The scheme will contribute to the Netherlands’s efforts to achieve 500MW of electrolyser capacity in 2025 and 3GW-4GW by 2030.
It will also support the EU’s ambitions to install at least 6GW of renewable hydrogen electrolysers by 2024, and at least 40GW by 2030.
The Netherlands expects the scheme will lead to the equivalent of around 55 kilotons of CO2 being avoided every year until 2030, which will contribute to the country’s and EU’s climate targets.
The Commission assessed the measure under EU State aid rules, in particular Article 107(3)(c) the Treaty on the Functioning of the EU, which enables Member States to support the development of certain economic activities under certain conditions, and the 2022 Guidelines on State aid for climate, environmental protection and energy.
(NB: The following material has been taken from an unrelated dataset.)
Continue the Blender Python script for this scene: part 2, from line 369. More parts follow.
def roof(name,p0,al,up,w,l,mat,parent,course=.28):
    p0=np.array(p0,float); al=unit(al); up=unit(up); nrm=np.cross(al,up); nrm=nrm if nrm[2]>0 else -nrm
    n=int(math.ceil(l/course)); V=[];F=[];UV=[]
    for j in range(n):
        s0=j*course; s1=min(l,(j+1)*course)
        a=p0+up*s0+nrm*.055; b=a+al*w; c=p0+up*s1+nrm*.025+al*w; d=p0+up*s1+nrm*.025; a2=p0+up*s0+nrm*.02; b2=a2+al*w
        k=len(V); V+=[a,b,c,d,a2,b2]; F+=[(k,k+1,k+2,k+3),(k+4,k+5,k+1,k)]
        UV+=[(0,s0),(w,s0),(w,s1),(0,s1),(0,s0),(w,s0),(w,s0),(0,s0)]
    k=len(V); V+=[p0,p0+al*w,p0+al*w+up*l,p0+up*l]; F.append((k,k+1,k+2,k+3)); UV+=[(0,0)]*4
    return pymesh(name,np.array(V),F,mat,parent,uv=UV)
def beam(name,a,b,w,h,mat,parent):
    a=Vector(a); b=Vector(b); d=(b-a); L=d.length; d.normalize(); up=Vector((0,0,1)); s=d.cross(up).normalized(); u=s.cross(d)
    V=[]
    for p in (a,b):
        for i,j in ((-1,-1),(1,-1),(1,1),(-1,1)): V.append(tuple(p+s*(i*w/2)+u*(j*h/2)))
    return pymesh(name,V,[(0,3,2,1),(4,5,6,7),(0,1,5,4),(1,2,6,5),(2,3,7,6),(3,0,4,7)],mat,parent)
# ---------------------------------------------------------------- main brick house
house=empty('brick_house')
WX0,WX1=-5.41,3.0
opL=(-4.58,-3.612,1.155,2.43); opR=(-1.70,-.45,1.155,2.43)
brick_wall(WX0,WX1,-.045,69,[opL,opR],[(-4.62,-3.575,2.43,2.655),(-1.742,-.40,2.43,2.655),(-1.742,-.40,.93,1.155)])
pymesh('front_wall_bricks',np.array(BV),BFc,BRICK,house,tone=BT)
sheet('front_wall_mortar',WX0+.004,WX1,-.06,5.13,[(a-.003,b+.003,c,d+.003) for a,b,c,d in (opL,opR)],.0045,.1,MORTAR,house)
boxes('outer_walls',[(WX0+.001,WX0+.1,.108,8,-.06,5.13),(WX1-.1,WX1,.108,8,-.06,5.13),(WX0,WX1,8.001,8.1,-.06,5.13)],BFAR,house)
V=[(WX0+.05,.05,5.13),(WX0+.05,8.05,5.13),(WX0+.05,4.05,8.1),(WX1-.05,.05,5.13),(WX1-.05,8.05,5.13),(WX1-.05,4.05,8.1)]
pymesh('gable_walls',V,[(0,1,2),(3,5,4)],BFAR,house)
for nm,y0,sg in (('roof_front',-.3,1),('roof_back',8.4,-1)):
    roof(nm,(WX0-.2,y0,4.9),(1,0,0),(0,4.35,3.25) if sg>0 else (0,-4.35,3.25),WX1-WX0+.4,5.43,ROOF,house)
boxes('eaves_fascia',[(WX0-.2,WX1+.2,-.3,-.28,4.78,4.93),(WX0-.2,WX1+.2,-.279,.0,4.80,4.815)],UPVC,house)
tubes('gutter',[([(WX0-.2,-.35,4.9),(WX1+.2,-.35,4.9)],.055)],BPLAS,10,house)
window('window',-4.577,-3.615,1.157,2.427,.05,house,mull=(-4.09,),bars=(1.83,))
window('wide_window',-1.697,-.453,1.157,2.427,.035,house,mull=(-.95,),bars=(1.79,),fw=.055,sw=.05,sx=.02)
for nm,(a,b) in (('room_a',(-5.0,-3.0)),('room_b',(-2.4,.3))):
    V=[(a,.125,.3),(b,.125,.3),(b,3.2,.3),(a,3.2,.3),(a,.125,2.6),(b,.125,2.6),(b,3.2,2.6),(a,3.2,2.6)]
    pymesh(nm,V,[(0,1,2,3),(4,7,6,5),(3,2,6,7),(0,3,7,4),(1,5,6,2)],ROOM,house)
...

In particular, the Commission found the scheme is necessary and appropriate to facilitate the production of renewable hydrogen. At the same time, it supports the objectives of key EU policy initiatives such as the European Green Deal, the EU Hydrogen Strategy, and the REPowerEU Plan.
The measure has an ‘incentive effect’, as the beneficiaries would not carry out the relevant investments without public support.
The Netherlands put in place sufficient safeguards to ensure the scheme has a limited impact on competition and trade within the EU. In particular, the beneficiaries will be selected following an open, transparent, and non-discriminatory bidding process and the aid will be kept to the minimum necessary to undertake the projects.
The aid will bring about positive effects that outweigh any possible negative effects in terms of distortions to competition.
On this basis, the Commission approved the Dutch scheme under EU State aid rules.
“Developing renewable hydrogen production is a key aspect of EU’s climate neutrality goal,” said executive vice president in charge of competition policy Margrethe Vestager.
“This €998m Dutch scheme will help scaling up the production of renewable hydrogen in the Netherlands by providing support to electrolysers projects of all sizes, while ensuring that any potential competition distortions are kept to the minimum.”